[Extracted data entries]
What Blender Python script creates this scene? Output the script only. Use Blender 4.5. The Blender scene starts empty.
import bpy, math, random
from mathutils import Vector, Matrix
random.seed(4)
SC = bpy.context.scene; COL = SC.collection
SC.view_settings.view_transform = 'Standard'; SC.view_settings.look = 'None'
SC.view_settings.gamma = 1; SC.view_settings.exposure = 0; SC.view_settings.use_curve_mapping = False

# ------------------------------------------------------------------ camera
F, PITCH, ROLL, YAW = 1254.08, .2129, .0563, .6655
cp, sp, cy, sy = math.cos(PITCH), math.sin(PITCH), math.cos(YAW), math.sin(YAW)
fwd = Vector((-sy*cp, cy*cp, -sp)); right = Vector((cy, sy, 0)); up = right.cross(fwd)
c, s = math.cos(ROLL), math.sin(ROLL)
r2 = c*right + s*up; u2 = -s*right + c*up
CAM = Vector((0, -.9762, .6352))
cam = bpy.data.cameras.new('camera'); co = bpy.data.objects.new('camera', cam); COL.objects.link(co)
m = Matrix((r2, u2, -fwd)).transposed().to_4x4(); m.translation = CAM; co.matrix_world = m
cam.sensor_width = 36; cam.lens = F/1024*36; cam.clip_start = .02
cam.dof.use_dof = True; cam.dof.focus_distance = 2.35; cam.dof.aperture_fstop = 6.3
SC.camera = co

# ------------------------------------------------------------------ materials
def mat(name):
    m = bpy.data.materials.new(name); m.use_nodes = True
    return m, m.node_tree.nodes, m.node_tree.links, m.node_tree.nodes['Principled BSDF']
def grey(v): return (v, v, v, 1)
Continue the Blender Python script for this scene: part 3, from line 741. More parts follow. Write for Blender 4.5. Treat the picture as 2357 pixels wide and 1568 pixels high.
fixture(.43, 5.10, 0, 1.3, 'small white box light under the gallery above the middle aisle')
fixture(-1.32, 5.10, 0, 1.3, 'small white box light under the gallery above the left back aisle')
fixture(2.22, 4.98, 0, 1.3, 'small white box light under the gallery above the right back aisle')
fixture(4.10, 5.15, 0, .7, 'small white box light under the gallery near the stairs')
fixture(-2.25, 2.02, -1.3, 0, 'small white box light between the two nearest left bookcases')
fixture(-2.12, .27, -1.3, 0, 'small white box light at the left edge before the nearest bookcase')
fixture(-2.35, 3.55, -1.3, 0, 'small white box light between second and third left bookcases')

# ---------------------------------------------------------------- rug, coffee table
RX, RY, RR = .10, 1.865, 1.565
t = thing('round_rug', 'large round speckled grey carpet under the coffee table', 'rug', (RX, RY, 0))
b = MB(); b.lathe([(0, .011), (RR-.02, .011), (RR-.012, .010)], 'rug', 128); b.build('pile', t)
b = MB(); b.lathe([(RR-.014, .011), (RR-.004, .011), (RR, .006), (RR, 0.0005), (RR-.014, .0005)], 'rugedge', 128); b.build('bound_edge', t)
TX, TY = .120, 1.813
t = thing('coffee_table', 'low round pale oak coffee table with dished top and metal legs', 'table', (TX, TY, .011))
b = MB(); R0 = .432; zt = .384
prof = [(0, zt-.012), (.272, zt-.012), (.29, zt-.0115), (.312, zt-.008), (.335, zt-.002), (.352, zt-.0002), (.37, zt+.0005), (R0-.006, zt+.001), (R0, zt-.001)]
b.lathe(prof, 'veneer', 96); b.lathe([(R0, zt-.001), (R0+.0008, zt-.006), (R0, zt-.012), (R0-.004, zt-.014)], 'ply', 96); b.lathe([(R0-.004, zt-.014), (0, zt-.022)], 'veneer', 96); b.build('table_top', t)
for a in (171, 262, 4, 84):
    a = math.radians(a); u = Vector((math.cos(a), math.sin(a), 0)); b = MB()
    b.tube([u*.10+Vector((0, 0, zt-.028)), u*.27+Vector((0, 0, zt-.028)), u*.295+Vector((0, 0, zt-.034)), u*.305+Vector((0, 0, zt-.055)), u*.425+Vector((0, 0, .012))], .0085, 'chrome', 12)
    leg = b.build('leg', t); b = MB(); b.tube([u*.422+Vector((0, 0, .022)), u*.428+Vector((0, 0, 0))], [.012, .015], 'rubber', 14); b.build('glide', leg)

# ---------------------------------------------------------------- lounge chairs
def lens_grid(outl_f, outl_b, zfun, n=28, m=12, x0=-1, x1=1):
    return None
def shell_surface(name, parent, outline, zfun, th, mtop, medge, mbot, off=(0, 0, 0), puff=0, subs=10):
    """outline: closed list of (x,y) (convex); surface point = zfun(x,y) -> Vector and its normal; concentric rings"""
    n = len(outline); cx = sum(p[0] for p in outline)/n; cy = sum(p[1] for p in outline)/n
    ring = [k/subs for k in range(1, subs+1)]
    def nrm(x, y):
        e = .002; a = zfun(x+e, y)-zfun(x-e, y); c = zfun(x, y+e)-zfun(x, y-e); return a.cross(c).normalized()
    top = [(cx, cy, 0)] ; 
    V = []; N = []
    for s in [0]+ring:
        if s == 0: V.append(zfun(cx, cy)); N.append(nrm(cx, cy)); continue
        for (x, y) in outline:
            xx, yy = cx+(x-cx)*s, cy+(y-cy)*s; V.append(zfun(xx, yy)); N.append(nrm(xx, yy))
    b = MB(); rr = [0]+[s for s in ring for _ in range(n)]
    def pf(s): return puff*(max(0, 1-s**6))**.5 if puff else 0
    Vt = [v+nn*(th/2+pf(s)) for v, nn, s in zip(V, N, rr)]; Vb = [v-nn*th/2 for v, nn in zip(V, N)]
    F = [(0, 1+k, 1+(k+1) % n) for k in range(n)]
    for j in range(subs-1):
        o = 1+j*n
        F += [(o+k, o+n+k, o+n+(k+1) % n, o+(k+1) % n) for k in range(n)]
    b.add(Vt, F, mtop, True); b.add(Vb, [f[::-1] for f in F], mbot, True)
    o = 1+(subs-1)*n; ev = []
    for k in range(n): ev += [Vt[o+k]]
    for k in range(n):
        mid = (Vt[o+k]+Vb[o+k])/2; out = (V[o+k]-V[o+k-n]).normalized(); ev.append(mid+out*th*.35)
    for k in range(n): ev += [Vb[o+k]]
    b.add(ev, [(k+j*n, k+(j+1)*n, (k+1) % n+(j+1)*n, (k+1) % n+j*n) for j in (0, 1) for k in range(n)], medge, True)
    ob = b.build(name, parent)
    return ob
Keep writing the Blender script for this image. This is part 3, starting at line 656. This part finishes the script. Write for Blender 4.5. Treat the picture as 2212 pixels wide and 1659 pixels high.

- Work to do
In the listing, find all lines with the string "script" and copy them.

- Worked answer
What Blender Python script creates this scene? Output the script only. Use Blender 4.5. The Blender scene starts empty.
Continue the Blender Python script for this scene: part 3, from line 741. More parts follow. Write for Blender 4.5. Treat the picture as 2357 pixels wide and 1568 pixels high.
Keep writing the Blender script for this image. This is part 3, starting at line 656. This part finishes the script. Write for Blender 4.5. Treat the picture as 2212 pixels wide and 1659 pixels high.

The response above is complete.